* [WHAT THE EXERCISE ASKS] Give back exactly the lines from the start of the listing to the line containing "from mathutils import Vector, Matrix", inclusive, and nothing beyond them.

-----

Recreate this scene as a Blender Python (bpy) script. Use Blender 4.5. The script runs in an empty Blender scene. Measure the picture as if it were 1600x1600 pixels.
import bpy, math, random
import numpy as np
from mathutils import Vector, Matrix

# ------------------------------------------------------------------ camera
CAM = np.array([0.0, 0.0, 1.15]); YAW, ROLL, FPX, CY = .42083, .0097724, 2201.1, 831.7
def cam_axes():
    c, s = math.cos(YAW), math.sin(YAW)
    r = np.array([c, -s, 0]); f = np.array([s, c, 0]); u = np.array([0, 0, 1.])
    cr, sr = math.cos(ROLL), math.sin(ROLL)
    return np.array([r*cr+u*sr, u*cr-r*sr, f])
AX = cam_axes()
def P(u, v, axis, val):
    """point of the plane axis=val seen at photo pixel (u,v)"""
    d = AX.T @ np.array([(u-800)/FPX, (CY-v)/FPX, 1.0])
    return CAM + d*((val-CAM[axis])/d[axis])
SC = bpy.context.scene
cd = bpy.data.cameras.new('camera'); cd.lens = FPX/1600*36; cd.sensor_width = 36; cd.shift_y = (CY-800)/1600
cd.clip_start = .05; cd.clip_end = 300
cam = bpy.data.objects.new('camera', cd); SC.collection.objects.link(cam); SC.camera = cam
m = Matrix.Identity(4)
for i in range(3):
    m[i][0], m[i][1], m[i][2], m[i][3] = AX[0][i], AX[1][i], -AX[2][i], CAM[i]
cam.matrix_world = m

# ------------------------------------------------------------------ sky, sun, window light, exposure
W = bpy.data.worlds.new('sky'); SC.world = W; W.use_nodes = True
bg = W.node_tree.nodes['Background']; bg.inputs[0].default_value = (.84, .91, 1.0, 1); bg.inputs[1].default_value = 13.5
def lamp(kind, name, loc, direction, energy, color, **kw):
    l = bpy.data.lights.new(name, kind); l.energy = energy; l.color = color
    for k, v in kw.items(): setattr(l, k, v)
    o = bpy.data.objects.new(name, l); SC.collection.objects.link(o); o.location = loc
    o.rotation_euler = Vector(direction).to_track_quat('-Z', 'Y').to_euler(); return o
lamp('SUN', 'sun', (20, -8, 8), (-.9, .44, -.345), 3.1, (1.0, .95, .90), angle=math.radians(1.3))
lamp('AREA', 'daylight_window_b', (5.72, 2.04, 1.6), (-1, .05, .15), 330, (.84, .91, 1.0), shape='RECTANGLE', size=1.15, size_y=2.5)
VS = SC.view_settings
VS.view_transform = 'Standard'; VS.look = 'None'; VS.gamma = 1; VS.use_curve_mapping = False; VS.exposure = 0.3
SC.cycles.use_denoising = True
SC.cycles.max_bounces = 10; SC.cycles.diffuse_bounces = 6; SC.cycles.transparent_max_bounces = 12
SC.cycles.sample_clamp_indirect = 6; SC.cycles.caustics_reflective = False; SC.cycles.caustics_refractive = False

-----

* [ANSWER FOR THIS EXERCISE]
Recreate this scene as a Blender Python (bpy) script. Use Blender 4.5. The script runs in an empty Blender scene. Measure the picture as if it were 1600x1600 pixels.
import bpy, math, random
import numpy as np
from mathutils import Vector, Matrix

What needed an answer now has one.